Provided records →
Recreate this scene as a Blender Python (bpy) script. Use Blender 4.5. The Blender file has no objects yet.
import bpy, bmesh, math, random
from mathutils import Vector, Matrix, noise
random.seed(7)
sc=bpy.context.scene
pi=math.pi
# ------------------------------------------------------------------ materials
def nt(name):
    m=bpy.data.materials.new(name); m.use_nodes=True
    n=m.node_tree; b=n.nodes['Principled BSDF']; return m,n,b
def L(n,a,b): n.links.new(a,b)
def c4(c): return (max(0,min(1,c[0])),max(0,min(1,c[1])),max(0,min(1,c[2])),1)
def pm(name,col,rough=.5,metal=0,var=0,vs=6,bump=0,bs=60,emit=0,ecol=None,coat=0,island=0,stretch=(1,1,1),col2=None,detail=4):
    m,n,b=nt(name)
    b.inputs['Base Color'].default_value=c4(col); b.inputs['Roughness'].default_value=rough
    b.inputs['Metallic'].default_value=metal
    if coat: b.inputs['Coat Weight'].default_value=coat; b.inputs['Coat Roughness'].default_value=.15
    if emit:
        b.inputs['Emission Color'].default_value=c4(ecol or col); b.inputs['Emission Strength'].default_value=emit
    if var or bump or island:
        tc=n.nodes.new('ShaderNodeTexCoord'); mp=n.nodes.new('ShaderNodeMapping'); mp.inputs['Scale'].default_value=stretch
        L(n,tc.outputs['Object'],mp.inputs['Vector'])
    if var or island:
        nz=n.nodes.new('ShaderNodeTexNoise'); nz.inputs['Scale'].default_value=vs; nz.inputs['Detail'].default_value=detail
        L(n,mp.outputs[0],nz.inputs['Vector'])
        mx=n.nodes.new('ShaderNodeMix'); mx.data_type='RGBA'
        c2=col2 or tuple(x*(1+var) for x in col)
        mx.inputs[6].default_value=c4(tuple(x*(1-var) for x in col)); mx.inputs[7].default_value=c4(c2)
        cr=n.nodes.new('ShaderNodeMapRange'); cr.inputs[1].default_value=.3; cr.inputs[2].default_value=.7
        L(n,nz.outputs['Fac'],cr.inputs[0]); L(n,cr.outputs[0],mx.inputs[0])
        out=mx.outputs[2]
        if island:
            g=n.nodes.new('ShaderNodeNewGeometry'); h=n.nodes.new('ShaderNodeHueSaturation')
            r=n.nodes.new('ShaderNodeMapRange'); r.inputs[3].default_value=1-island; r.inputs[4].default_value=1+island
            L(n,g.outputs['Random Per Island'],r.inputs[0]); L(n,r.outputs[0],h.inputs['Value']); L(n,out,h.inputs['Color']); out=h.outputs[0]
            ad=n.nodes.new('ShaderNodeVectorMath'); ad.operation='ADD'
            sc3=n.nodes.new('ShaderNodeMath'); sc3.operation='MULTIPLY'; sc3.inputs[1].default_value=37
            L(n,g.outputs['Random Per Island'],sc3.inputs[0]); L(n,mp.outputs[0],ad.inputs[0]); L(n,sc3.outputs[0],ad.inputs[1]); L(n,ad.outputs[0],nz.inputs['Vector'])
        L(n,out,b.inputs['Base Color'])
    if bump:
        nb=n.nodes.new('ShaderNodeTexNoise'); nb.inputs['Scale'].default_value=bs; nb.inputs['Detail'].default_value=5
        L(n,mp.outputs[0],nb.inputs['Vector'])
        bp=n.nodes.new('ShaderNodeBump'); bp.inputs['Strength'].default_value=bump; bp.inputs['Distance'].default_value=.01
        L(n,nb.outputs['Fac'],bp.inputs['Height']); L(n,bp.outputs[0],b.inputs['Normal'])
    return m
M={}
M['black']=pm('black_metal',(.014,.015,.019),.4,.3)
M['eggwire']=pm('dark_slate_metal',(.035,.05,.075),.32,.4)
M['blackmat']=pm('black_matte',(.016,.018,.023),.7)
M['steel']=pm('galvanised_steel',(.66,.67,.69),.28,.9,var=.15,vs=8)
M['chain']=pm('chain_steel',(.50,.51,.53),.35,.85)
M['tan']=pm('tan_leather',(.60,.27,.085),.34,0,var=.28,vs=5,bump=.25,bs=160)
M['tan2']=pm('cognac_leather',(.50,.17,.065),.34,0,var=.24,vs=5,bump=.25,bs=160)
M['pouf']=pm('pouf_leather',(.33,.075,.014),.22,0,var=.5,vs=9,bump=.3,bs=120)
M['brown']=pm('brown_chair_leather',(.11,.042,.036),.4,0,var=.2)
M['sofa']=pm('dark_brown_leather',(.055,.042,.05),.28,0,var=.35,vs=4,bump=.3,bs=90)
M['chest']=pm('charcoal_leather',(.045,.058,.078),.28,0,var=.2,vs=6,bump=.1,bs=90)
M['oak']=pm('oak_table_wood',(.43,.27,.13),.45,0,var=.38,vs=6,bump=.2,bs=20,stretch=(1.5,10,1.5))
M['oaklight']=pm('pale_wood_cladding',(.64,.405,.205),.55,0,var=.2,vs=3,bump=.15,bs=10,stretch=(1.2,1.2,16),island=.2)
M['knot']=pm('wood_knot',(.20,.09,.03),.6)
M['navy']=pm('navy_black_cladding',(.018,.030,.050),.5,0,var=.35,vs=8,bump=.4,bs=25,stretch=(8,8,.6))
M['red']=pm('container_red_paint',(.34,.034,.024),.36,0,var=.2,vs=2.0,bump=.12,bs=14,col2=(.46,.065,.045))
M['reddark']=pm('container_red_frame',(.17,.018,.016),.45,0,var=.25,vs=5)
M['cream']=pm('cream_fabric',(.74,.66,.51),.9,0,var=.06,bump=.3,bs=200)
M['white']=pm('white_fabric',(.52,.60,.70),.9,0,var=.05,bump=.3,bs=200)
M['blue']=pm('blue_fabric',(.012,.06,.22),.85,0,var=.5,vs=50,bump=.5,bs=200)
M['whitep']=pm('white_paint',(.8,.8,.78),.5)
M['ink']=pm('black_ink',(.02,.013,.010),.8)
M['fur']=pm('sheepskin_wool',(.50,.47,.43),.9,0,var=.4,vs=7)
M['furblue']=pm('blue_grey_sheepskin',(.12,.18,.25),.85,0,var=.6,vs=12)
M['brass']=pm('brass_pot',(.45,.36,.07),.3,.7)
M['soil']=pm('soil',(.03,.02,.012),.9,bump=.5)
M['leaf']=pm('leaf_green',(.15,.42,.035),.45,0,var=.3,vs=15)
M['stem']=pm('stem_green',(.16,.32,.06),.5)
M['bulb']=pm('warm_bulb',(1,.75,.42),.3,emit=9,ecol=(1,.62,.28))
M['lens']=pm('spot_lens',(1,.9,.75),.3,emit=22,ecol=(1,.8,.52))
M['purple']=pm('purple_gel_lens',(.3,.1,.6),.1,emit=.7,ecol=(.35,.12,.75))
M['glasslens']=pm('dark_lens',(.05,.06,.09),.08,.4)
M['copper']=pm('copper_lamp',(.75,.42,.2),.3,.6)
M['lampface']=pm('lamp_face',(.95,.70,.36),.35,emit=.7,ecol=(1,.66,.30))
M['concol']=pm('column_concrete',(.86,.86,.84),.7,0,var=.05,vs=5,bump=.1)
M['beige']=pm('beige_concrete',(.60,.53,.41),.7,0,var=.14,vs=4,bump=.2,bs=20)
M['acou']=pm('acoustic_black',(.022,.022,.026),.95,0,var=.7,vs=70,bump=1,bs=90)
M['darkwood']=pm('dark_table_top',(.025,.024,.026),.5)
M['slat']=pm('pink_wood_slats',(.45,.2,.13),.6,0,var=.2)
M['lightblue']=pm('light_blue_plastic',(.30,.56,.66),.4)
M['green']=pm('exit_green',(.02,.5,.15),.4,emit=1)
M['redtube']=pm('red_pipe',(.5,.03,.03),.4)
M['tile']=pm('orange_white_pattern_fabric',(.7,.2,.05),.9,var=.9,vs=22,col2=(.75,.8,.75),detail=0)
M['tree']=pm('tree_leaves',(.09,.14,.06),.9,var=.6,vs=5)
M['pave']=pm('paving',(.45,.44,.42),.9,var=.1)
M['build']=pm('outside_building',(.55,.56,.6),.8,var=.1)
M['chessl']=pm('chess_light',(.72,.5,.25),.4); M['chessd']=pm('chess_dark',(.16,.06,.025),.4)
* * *
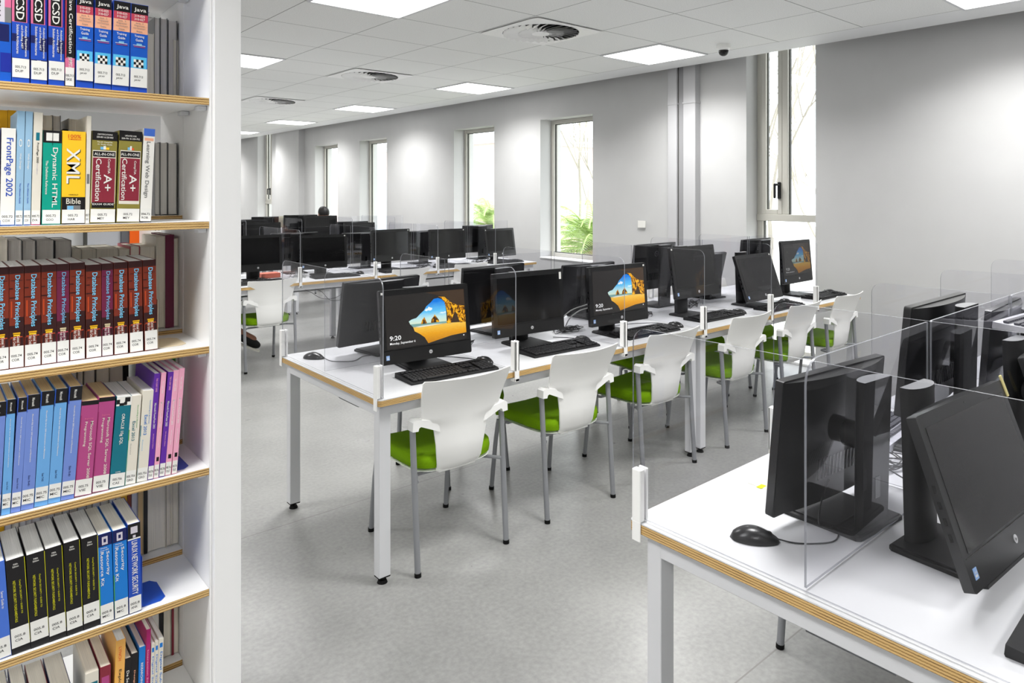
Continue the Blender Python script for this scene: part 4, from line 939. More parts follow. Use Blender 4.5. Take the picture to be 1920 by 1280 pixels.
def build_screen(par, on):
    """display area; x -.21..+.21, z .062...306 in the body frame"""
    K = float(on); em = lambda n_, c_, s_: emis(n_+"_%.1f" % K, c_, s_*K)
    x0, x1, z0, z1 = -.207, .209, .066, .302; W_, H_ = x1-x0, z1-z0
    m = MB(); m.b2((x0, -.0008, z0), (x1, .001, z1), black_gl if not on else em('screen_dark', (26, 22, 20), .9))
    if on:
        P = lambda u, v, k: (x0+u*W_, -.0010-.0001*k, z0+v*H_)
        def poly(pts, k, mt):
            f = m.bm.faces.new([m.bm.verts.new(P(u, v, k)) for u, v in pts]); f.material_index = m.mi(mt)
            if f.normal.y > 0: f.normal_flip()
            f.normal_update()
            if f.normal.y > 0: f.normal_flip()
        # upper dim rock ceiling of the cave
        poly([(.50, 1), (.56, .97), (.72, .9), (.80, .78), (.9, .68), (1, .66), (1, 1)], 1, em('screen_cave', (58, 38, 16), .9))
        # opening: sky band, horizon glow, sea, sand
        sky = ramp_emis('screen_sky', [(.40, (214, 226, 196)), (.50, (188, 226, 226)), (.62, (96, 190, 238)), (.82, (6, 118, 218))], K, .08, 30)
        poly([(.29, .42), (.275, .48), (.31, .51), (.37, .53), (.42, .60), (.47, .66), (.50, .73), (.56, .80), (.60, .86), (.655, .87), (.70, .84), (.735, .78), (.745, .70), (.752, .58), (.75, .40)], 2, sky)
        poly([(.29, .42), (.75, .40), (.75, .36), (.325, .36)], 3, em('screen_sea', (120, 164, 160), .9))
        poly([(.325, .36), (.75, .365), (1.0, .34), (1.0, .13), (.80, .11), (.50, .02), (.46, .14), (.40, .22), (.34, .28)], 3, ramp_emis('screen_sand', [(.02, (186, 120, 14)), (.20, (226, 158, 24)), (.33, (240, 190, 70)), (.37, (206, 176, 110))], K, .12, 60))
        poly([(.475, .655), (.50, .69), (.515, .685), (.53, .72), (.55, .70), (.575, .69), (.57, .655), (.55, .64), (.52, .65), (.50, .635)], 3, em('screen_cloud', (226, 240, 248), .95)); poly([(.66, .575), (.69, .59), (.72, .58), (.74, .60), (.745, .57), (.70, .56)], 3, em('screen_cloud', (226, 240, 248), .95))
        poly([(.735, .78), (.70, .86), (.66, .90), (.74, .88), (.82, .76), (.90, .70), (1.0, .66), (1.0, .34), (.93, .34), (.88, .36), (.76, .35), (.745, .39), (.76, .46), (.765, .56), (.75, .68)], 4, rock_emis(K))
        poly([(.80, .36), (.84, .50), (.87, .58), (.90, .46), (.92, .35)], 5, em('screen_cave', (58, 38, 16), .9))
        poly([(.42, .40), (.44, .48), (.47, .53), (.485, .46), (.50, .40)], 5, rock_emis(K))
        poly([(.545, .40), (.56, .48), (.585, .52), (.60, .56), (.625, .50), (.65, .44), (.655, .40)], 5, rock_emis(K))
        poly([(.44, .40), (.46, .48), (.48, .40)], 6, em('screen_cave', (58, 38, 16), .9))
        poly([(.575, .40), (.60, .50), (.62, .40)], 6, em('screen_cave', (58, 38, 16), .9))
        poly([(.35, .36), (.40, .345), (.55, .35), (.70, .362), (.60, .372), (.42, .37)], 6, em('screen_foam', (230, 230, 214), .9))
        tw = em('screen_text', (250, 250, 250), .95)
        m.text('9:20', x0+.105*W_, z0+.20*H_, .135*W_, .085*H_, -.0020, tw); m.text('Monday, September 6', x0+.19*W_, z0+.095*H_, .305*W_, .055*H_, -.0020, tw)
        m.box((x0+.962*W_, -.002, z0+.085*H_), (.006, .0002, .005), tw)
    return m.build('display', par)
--
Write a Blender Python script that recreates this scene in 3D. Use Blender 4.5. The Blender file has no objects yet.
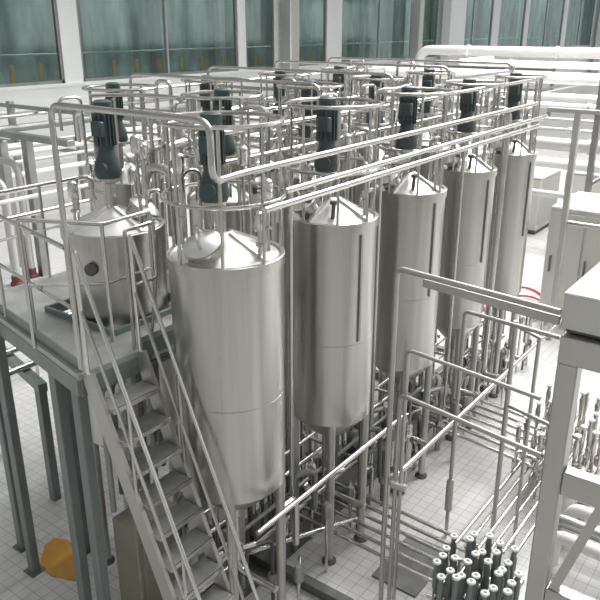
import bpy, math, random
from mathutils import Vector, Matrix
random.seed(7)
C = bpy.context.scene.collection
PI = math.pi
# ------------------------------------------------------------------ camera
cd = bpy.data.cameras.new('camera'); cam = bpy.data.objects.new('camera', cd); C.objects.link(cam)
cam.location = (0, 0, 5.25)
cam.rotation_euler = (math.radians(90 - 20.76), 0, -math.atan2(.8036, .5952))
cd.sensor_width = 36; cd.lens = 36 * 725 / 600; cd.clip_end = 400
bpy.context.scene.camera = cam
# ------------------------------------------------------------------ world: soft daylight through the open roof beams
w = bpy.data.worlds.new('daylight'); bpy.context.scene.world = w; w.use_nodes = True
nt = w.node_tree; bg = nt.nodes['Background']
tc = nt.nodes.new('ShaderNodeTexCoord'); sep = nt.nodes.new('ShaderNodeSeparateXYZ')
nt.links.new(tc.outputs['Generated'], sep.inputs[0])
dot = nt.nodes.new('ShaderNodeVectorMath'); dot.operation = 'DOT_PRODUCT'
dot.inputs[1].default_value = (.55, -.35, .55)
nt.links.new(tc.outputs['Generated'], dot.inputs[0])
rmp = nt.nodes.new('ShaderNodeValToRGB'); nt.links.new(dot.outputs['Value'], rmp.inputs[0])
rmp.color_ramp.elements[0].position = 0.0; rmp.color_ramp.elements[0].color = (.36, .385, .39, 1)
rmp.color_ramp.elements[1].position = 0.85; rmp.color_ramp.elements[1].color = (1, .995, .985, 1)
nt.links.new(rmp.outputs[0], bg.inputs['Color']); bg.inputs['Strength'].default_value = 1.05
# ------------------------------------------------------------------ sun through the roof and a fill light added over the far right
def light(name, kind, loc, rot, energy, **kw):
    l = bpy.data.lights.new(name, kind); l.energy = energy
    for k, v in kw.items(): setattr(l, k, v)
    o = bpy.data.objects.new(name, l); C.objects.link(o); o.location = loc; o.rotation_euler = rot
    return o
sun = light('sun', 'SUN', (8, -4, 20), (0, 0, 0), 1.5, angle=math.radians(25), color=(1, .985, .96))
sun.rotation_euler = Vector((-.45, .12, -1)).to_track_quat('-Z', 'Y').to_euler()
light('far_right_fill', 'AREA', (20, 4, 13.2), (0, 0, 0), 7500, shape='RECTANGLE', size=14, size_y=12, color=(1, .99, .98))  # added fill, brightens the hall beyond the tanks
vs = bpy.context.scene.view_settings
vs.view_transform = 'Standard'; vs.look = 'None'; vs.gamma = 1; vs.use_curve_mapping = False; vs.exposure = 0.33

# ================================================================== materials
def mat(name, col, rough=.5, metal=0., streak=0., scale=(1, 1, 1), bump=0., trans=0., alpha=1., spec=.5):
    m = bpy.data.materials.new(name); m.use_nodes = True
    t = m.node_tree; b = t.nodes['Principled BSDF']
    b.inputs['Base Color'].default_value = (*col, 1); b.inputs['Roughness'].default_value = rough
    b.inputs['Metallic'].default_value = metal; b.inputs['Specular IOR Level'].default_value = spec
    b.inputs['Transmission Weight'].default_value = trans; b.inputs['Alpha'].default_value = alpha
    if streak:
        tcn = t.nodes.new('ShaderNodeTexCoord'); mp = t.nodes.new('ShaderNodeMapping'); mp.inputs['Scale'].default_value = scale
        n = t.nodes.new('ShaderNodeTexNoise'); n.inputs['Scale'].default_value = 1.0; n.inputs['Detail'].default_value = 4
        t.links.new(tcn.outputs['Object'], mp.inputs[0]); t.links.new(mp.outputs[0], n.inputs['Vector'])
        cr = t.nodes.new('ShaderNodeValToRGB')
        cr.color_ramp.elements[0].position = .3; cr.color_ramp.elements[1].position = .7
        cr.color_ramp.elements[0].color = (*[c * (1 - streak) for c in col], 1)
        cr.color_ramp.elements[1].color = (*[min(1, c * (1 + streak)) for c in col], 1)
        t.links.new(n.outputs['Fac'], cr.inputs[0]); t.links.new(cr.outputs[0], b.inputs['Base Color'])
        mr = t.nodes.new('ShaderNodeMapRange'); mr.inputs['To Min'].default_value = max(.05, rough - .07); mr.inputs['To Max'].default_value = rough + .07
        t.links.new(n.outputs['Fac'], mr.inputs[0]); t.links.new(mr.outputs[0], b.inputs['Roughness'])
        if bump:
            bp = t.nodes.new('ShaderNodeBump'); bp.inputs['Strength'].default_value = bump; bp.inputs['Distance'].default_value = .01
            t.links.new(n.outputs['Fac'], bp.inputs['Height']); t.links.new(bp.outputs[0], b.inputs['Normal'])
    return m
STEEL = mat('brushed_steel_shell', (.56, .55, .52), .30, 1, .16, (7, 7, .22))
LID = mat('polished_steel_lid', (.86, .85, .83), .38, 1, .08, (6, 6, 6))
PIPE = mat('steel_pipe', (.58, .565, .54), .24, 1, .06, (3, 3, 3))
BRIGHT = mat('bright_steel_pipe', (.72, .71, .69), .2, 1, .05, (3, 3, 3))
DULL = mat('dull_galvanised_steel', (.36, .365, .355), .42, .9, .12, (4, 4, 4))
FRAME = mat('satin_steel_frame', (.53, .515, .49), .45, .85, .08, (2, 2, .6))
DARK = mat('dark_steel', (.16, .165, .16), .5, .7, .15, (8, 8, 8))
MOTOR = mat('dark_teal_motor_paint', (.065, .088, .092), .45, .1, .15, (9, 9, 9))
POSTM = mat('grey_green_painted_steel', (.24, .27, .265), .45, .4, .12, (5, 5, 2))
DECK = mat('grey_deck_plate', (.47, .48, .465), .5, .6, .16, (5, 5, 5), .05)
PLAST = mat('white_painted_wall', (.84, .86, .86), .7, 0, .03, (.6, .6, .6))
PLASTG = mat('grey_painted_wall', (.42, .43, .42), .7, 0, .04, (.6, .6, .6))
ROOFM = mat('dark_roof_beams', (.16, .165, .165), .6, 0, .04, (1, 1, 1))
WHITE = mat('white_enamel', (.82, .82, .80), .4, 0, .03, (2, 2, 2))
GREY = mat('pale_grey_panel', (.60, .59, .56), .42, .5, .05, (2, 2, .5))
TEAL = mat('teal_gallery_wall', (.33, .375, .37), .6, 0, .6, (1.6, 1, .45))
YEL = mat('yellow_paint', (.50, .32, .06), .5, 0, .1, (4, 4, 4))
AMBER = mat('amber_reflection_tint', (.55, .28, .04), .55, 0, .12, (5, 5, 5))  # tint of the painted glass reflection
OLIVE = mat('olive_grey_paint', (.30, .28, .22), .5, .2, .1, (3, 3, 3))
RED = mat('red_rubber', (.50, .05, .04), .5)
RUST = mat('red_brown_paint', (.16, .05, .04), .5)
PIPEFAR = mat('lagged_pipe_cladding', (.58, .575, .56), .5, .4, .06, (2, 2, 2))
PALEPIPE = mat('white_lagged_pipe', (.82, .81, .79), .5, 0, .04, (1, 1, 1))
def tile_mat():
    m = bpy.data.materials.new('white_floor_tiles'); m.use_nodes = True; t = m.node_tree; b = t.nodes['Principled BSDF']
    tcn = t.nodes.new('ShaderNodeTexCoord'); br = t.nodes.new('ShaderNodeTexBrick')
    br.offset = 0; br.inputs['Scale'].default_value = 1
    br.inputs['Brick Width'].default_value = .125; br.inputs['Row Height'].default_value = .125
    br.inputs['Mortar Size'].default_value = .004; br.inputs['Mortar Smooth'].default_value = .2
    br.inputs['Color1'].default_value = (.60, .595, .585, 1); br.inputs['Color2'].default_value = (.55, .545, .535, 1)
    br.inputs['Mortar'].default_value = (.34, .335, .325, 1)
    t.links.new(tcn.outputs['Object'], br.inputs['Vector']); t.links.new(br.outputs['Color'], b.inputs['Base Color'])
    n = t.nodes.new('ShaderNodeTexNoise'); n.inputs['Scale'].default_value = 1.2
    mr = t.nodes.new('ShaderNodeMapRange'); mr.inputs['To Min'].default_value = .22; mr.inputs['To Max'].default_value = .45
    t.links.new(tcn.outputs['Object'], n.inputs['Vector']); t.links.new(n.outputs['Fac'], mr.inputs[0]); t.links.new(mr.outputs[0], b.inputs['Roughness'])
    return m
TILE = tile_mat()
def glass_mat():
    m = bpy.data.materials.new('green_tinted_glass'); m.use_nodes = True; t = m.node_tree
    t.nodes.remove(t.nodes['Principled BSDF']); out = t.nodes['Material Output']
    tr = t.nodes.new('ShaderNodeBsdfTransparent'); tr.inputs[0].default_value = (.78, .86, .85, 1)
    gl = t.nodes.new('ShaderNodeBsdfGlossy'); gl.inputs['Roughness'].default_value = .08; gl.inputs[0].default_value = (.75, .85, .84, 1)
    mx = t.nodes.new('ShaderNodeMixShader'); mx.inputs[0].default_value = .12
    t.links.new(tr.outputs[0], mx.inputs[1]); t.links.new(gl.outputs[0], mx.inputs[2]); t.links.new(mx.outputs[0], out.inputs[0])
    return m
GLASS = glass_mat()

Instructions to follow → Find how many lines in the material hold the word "from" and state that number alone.

Task solution → 3